Madrid to revelers: 'Silencio, por favor.'
| MADRID
Dos de Mayo is one of Madrid's biggest holidays, a four-day celebration of the city's brave 1808 revolt against Napoleon's invasion. And nowhere is that event met with more fervor than in the city square that bears the holiday's name.
But this year, Madrid officials refused to pay for the party in the Plaza Dos de Mayo. Citing complaints from residents about excessive noise, they offered no money for the late-night concerts and no permits for the impromptu, street-side bars that normally keep revelers well lubricated.
Despite the government's efforts, however, the sound that emanated from the square at 1:35 a.m. Sunday morning could safely be described as a roar.
And so this city's battle between rest and recreation rages on. Frequently cited as one of the world's noisiest cities, Madrid is pockmarked with neighborhoods where the average sound level, according to a study by the Consumers' Union of Spain, is at or above the 65 decibels identified by the World Health Organization as the maximum tolerable limit. A 2001 survey by the National Institute of Statistics here found that 37 percent of Madrileños live in areas contaminated by noise pollution.
Much of the din comes from construction. A growing population, a prosperous economy, and several large-scale public works projects mean that the piercing whine of a jackhammer is never far off. But in a city where crowded bars frequently let their clients take their drinks out onto the streets, and where a favored form of nocturnal entertainment is the "botellón," in which locals gather outdoors until the wee hours to chat, drink (the word translates literally as "big bottle"), and occasionally burst into song, a large part of the noise is generated by people - like those in the Plaza Dos de Mayo - simply out to have a good time.
One person's good time, though, is another's sleepless night. It's a tension that Ángel Sánchez, director of sustainability for the city, is trying to soothe. "In Madrid, there is a lot of activity in the streets, and the hours are very long," he says. "At 9 o'clock at night in Berlin, there's practically no one in the street, but in Madrid that's when people are getting off work, when they want to go out to get a drink or a bite to eat. Our obligation is to reconcile those commercial activities with the right of citizens to rest."
In an attempt to achieve that kind of reconciliation, the municipal government recently began a 1.2 million euro ($1.5 million) advertising campaign designed to persuade Madrileños to keep it down. Featuring a picture of a sleeping baby with a pacifier in her ear, the ads remind viewers that "Madrid Needs its Sleep."
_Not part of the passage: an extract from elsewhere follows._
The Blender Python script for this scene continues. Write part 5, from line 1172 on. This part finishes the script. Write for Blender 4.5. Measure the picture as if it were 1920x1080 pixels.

Last June, the city introduced a 360-member antinoise brigade, made up primarily of police, who measure noise levels and hand out fines to violators. On April 20, it held a special concert of soothing music to mark "Day Without Noise 2005," and the city is among Europe's first to conduct the acoustic mapping required by the European Union. "Madrid is one of the European cities doing the most to fight noise pollution," says Mr. Sánchez.
But antinoise activists like Jorge Pinedo disagree. Mr. Pinedo, a lawyer who wrote a book on noise pollution, likes the new ads but finds them insufficient. "The real problem is that the government doesn't enforce its own laws," he says.
Enforcing those laws would require police to prevent botellónes and impose penalties on bar and restaurant owners who don't comply with noise ordinances. But that, says Pinedo, is something the city would not do. "The government would lose a lot of votes," he says.
Still, some fed-up citizens are fighting back. After an eight-year fight, residents in the bar- saturated neighborhood of Las Letras won a provision that keeps cars from their narrow streets.
In November, the European Human Rights Tribunal in Strasbourg, France, ordered the city of Valencia to pay one citizen more than 8,000 euro ($10,300) for violating the "fundamental human right to the integrity of the home." Similar cases are pending in other Spanish cities.
But in a city where nightlife is seen as part of the cultural heritage, it is not difficult to find opposition to Madrid's antinoise efforts. Maria, manager of the popular Pepe Botella bar in the Plaza Dos de Mayo, calls the government's efforts to keep things quiet over the holiday weekend an outrage. "They're ruining us," says Maria, who refused to give her last name. "Not just the bars, but the whole neighborhood, our traditions."
From the hushed rooms of the city's Environmental Protection offices, however, Sánchez disagrees. "The right to sleep," he says, "is as fundamental as the right to eat or drink."